The panelists focused on the reasons people become homeless and the failures of public assistance systems. A major topic of discussion was how to talk about homelessness without dehumanizing those who are homeless, with the speakers emphasizing kindness and respect.

Susan Murphy, the administrative director at Interfaith Action of Evanston, said she first came into contact with homelessness when she left her longtime role as a stay-at-home mom to become a job counselor at the organization she now leads.

“If I was walking down the street and I saw any of you guys and we made eye contact, we’d probably smile and keep walking,” Murphy said. “We’d never see each other again, but there would’ve been contact. But we don’t make eye contact with someone who’s homeless.”

The panelists also talked about problems that homeless people can face in trying to obtain state identification to apply for jobs, which often requires a piece of mail requiring a permanent address or a birth certificate, which not all homeless people have.

In addition to talking about the need for systemic change, the speakers also emphasized the small things people can do to help those who live on the streets. They all recommended against handing out cash or change, and instead promoted offering meals, donating hygiene products and listening to stories.

“When politicians look at the budget and are making these decisions, they see a bunch of numbers and stats,” Austin said. “They don’t get to see the faces or hear the voices. That’s why our work is so important.”

Weinberg senior Paige Ottmar said she was most struck by learning about how broken the system is.

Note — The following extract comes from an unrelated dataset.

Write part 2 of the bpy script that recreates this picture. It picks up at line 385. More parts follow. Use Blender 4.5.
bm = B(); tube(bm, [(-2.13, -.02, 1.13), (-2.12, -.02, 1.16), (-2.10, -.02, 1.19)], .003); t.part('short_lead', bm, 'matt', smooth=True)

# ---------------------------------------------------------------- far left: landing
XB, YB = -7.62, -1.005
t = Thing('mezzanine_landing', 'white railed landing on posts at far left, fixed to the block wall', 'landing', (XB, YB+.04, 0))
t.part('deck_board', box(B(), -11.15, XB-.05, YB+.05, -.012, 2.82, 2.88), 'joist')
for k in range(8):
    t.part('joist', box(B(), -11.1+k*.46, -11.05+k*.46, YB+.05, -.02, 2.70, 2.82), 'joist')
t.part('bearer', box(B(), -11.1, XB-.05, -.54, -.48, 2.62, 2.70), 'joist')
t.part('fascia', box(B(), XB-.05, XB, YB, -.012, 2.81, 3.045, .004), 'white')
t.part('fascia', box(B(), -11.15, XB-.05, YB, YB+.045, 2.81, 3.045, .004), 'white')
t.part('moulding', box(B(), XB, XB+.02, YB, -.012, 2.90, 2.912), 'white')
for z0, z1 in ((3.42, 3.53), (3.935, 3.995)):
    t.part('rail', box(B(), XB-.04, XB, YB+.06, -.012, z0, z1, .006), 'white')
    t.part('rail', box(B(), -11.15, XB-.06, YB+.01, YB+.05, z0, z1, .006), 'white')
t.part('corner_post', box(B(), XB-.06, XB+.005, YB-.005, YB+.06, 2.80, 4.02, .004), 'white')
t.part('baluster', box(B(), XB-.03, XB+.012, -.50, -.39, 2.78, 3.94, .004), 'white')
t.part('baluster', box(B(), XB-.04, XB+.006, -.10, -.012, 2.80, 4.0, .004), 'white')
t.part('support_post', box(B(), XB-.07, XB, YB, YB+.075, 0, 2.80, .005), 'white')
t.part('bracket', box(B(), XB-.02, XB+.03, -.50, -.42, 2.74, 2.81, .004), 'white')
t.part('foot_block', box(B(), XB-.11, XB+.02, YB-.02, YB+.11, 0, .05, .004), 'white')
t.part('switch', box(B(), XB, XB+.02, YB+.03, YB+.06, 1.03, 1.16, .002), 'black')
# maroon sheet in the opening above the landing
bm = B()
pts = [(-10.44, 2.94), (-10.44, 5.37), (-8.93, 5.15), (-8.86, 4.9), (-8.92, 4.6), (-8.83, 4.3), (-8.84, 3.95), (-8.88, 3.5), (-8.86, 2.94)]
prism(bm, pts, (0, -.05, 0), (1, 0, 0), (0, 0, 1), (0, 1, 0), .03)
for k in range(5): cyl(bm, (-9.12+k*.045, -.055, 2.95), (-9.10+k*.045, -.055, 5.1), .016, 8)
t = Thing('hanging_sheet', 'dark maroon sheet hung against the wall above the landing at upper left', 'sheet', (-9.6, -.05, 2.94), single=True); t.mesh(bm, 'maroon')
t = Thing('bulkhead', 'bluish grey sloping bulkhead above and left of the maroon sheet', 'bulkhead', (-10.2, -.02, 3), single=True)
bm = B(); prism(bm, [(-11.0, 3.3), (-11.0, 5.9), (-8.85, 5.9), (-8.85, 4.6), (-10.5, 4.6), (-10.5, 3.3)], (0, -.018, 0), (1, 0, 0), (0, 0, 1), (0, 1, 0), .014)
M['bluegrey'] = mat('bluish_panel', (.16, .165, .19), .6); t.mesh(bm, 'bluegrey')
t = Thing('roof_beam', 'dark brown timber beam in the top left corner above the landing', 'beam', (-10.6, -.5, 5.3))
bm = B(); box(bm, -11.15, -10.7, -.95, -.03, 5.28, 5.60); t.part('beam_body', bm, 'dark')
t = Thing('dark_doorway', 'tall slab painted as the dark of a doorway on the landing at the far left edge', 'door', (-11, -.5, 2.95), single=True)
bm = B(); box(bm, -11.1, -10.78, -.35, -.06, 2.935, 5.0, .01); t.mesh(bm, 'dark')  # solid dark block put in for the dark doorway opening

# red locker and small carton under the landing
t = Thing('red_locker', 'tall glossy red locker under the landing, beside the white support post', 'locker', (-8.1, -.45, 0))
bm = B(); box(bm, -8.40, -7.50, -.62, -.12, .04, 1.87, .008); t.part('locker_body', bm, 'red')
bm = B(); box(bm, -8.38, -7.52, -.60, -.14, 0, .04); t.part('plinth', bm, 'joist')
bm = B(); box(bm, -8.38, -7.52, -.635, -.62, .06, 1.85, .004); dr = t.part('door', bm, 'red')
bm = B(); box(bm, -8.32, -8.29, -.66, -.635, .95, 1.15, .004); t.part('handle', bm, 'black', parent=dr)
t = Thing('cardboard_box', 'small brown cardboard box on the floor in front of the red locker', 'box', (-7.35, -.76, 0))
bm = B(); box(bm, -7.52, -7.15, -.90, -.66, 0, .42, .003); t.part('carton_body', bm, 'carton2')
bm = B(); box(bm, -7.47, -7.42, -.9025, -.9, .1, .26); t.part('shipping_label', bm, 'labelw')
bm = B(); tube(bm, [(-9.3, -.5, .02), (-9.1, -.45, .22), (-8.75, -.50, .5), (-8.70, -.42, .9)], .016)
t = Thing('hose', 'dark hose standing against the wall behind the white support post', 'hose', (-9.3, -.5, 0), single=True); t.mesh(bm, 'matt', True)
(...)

“People are trying to get into transitional housing, trying to get on with their lives, and the system seems to fight against that,” Ottmar said.

ZOOZ president Natalie Stern said the group became interested in hosting a panel on homelessness after learning about the nonprofit Knock Knock Give a Sock, a group that works to provide people on the street with socks.

The Weinberg senior said the group reached out to Points for a Purpose and GES in order to reach the largest audience possible.

The panel was originally the culminating event of the three groups’ weeklong sock drive collaboration, but the campaign was extended through the end of this week because of the holiday weekend, Stern said.